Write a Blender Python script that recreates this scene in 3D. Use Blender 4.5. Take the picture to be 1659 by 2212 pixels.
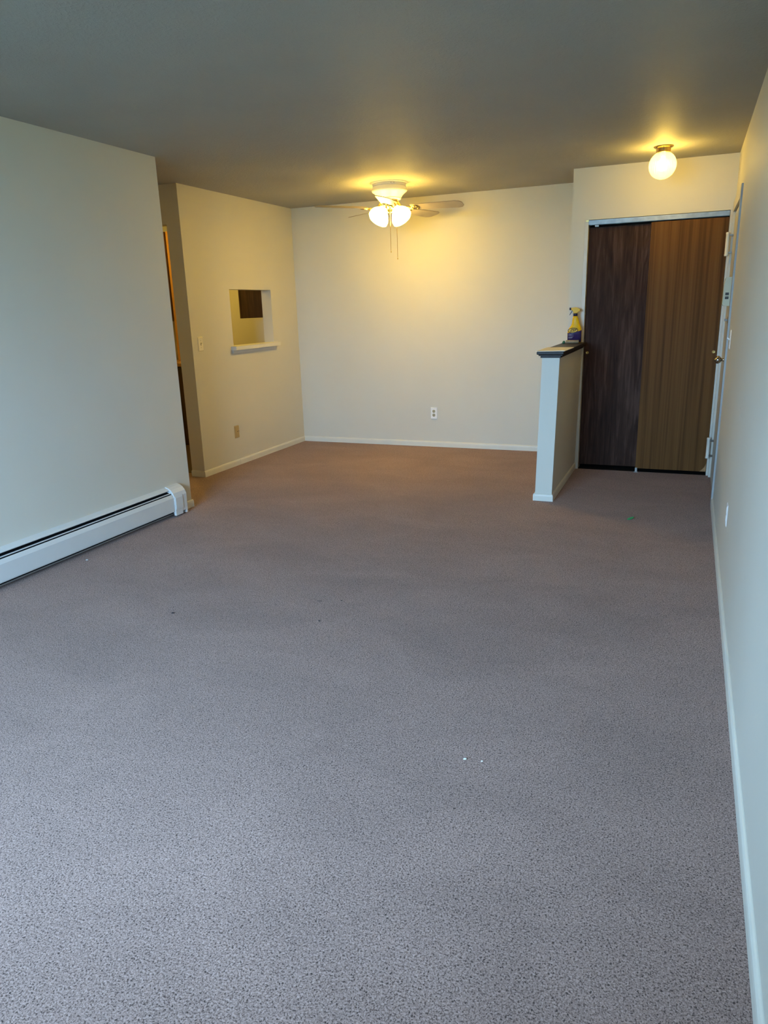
import bpy, bmesh, math, random
from mathutils import Vector, Matrix

scene = bpy.context.scene
COL = scene.collection
for _o in list(bpy.data.objects):
    bpy.data.objects.remove(_o, do_unlink=True)

# ------------------------------------------------------------------ camera
IMG_W, F_PX = 1659.0, 1552.606
cam_data = bpy.data.cameras.new('camera')
cam_data.sensor_fit = 'HORIZONTAL'
cam_data.sensor_width = 36.0
cam_data.lens = F_PX / IMG_W * 36.0
cam_data.clip_start = 0.02
cam = bpy.data.objects.new('camera', cam_data)
COL.objects.link(cam)
CR = Vector((0.92443332, 0.38017373, -0.02984918))
CU = Vector((-0.07730192, 0.26346493, 0.96156677))
CF = Vector((-0.37342663, 0.88659696, -0.27294392))
mw = Matrix.Identity(4)
for i in range(3):
    mw[i][0], mw[i][1], mw[i][2] = CR[i], CU[i], -CF[i]
mw[2][3] = 1.417
cam.matrix_world = mw
scene.camera = cam

# ------------------------------------------------------------------ colour management
scene.view_settings.view_transform = 'Standard'
scene.view_settings.look = 'None'
scene.view_settings.gamma = 1.0
scene.view_settings.use_curve_mapping = False
scene.view_settings.exposure = 0.0
scene.cycles.use_denoising = True
scene.cycles.max_bounces = 7
scene.cycles.diffuse_bounces = 4
scene.cycles.transparent_max_bounces = 8
scene.cycles.use_adaptive_sampling = True
scene.cycles.adaptive_threshold = 0.02
scene.cycles.sample_clamp_indirect = 8.0

# ------------------------------------------------------------------ daylight: overcast sky seen by the window behind the camera
SKY = (0.43, 0.70, 1.03)
SKY_STRENGTH = 122.0
LAMP = (1.0, 0.665, 0.115)
FAN_STRENGTH = 38.0
GLOBE_STRENGTH = 240.0
BULB_STRENGTH = 255.0
KITCHEN_STRENGTH = 70.0
world = bpy.data.worlds.new('overcast_sky')
scene.world = world
world.use_nodes = True
wb = world.node_tree.nodes['Background']
# standard overcast sky: three times as bright overhead as at the horizon, one colour all over
wt = world.node_tree
w_tc = wt.nodes.new('ShaderNodeTexCoord')
w_sep = wt.nodes.new('ShaderNodeSeparateXYZ')
wt.links.new(w_tc.outputs['Generated'], w_sep.inputs[0])
w_max = wt.nodes.new('ShaderNodeMath'); w_max.operation = 'MAXIMUM'; w_max.inputs[1].default_value = 0.0
wt.links.new(w_sep.outputs['Z'], w_max.inputs[0])
w_mad = wt.nodes.new('ShaderNodeMath'); w_mad.operation = 'MULTIPLY_ADD'
w_mad.inputs[1].default_value = SKY_STRENGTH * 2.0 / 3.0; w_mad.inputs[2].default_value = SKY_STRENGTH / 3.0
wt.links.new(w_max.outputs[0], w_mad.inputs[0])
wb.inputs['Color'].default_value = (*SKY, 1)
wt.links.new(w_mad.outputs[0], wb.inputs['Strength'])

WIN_X0, WIN_X1, WIN_Z0, WIN_Z1, WIN_Y = -2.75, -0.65, 0.80, 2.28, -1.20
pl = bpy.data.lights.new('window_portal', 'AREA')
pl.shape = 'RECTANGLE'
pl.size, pl.size_y = WIN_X1 - WIN_X0, WIN_Z1 - WIN_Z0
pl.cycles.is_portal = True
po = bpy.data.objects.new('window_portal', pl)
COL.objects.link(po)
po.location = ((WIN_X0 + WIN_X1) / 2, WIN_Y - 0.06, (WIN_Z0 + WIN_Z1) / 2)
po.rotation_euler = (math.radians(90), 0, 0)   # -Z of the light points along +Y, into the room

# ------------------------------------------------------------------ room measures (metres)
ZC = 2.44
XH, YH = -3.4145, 4.330          # heater wall plane and its end
XL, YK = -3.932, 5.216           # kitchen wall plane and its near end
YB = 7.089                       # back wall
YC, XC = 6.388, -0.953           # closet wall and its outer edge
HX0, HX1, HY, HZ = -0.963, -0.840, 5.224, 1.048   # half wall
XK = -6.3                        # far side of kitchen and hall
def xr(y): return 0.2385 + 0.0010 * y              # the long wall is a touch out of square

# ------------------------------------------------------------------ materials
MATS = {}
def nt(name):
    m = bpy.data.materials.new(name); m.use_nodes = True
    t = m.node_tree
    return m, t, t.nodes['Principled BSDF']
def coords(t, scale=(1, 1, 1)):
    g = t.nodes.new('ShaderNodeNewGeometry')
    mp = t.nodes.new('ShaderNodeMapping'); mp.inputs['Scale'].default_value = scale
    t.links.new(g.outputs['Position'], mp.inputs['Vector'])
    return mp.outputs['Vector']
def noise(t, vec, scale, detail=2.0, rough=0.5, dist=0.0):
    n = t.nodes.new('ShaderNodeTexNoise')
    n.inputs['Scale'].default_value = scale; n.inputs['Detail'].default_value = detail
    n.inputs['Roughness'].default_value = rough; n.inputs['Distortion'].default_value = dist
    t.links.new(vec, n.inputs['Vector'])
    return n.outputs['Fac']
def ramp(t, fac, stops):
    r = t.nodes.new('ShaderNodeValToRGB')
    el = r.color_ramp.elements
    while len(el) < len(stops): el.new(0.5)
    for e, (p, c) in zip(el, stops):
        e.position = p; e.color = (*c, 1)
    t.links.new(fac, r.inputs['Fac'])
    return r.outputs['Color']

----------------

## DIRECTIONS
Write out an exact copy of the listing, first line through the line containing "bpy.data.objects.remove(_o, do_unlink=True)", with the pictures left out.

## RESULT OF THIS TASK
Write a Blender Python script that recreates this scene in 3D. Use Blender 4.5. Take the picture to be 1659 by 2212 pixels.
import bpy, bmesh, math, random
from mathutils import Vector, Matrix

scene = bpy.context.scene
COL = scene.collection
for _o in list(bpy.data.objects):
    bpy.data.objects.remove(_o, do_unlink=True)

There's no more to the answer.